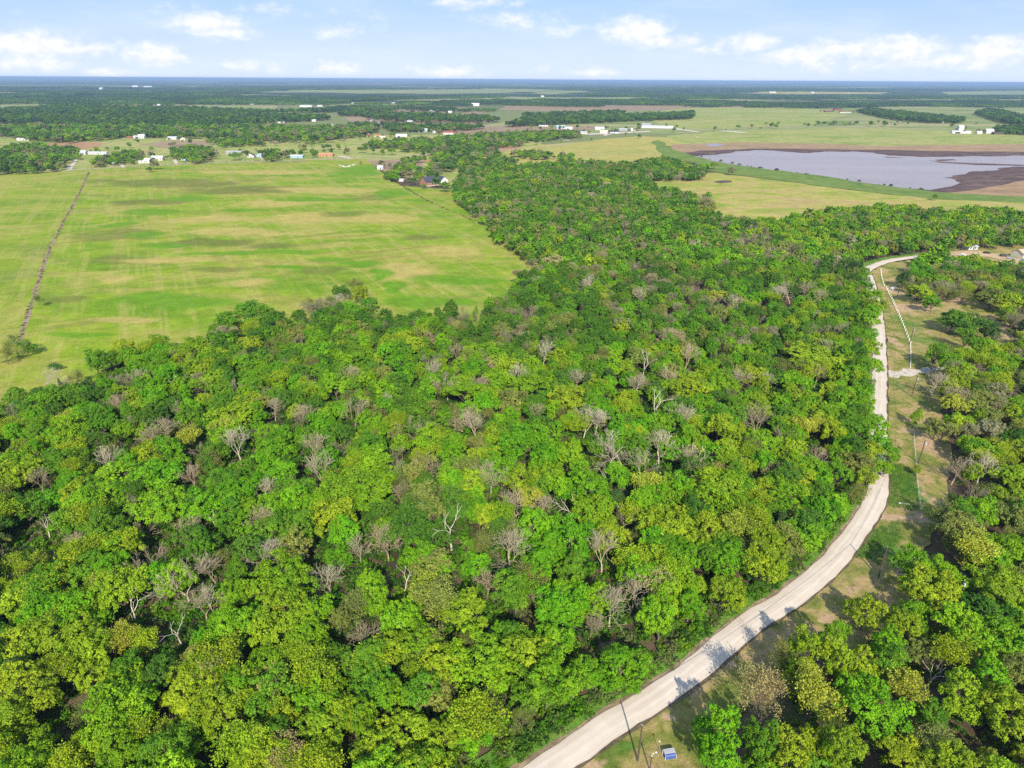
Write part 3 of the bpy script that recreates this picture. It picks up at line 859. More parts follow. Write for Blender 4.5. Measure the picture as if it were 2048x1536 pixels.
# leafless grey-brown tree for the instanced woodland: index NP
M['greybark'] = simple('grey_twigs', (0.31, 0.265, 0.17), 0.9, 0.1, 0.2, 0.3)
tk, br, _ = bare(402, 9.0, .45, 5)
V, Fc = join_np([tube_np(tk, 5), tube_np(br, 3)])
gp = proto_obj('woodland_bare_tree', [(V, Fc, M['greybark'], None)])
MIDP.append(gp); LOWP.append(gp)
# shrub
SHR = []
for i in range(3):
    r = np.random.default_rng(700 + i)
    c0 = r.normal(size=(9, 3)) * np.array([0.8, 0.8, 0.3]) + np.array([0, 0, 0.8])
    si = np.repeat(np.arange(9), 34)
    d = rdir(r, len(si), -0.4)
    c2 = c0[si] + d * 0.6 * r.uniform(0.4, 1.1, (len(si), 1))
    c2[:, 2] = np.maximum(c2[:, 2], 0.1)
    V, Fc = quads(c2, d + r.normal(size=d.shape) * 0.5, 0.20 * r.uniform(0.6, 1.3, len(si)), r)
    SHR.append(proto_obj('shrub', [(V, Fc, M['leaf'], r.uniform(0.2, 0.8, len(Fc)))]))
# grass tuft
r = np.random.default_rng(5)
n = 40
b0 = r.normal(size=(n, 3)) * np.array([0.35, 0.35, 0]); th = r.uniform(0, 6.28, n)
tipv = b0 + np.stack([np.cos(th) * 0.15, np.sin(th) * 0.15, r.uniform(0.2, 0.5, n)], 1)
sd = np.stack([-np.sin(th), np.cos(th), np.zeros(n)], 1) * 0.035
V = np.stack([b0 - sd, b0 + sd, tipv + sd * 0.2, tipv - sd * 0.2], 1).reshape(-1, 3)
TUFT = [proto_obj('tuft', [(V, np.arange(4 * n).reshape(-1, 4), M['leaf'], r.uniform(0.2, 0.9, n))])]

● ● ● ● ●

# YOUR TASK:
Using the data above, print every line exactly, omitting pictures.

# SOLVED PROBLEM:
Write part 3 of the bpy script that recreates this picture. It picks up at line 859. More parts follow. Write for Blender 4.5. Measure the picture as if it were 2048x1536 pixels.
# leafless grey-brown tree for the instanced woodland: index NP
M['greybark'] = simple('grey_twigs', (0.31, 0.265, 0.17), 0.9, 0.1, 0.2, 0.3)
tk, br, _ = bare(402, 9.0, .45, 5)
V, Fc = join_np([tube_np(tk, 5), tube_np(br, 3)])
gp = proto_obj('woodland_bare_tree', [(V, Fc, M['greybark'], None)])
MIDP.append(gp); LOWP.append(gp)
# shrub
SHR = []
for i in range(3):
    r = np.random.default_rng(700 + i)
    c0 = r.normal(size=(9, 3)) * np.array([0.8, 0.8, 0.3]) + np.array([0, 0, 0.8])
    si = np.repeat(np.arange(9), 34)
    d = rdir(r, len(si), -0.4)
    c2 = c0[si] + d * 0.6 * r.uniform(0.4, 1.1, (len(si), 1))
    c2[:, 2] = np.maximum(c2[:, 2], 0.1)
    V, Fc = quads(c2, d + r.normal(size=d.shape) * 0.5, 0.20 * r.uniform(0.6, 1.3, len(si)), r)
    SHR.append(proto_obj('shrub', [(V, Fc, M['leaf'], r.uniform(0.2, 0.8, len(Fc)))]))
# grass tuft
r = np.random.default_rng(5)
n = 40
b0 = r.normal(size=(n, 3)) * np.array([0.35, 0.35, 0]); th = r.uniform(0, 6.28, n)
tipv = b0 + np.stack([np.cos(th) * 0.15, np.sin(th) * 0.15, r.uniform(0.2, 0.5, n)], 1)
sd = np.stack([-np.sin(th), np.cos(th), np.zeros(n)], 1) * 0.035
V = np.stack([b0 - sd, b0 + sd, tipv + sd * 0.2, tipv - sd * 0.2], 1).reshape(-1, 3)
TUFT = [proto_obj('tuft', [(V, np.arange(4 * n).reshape(-1, 4), M['leaf'], r.uniform(0.2, 0.9, n))])]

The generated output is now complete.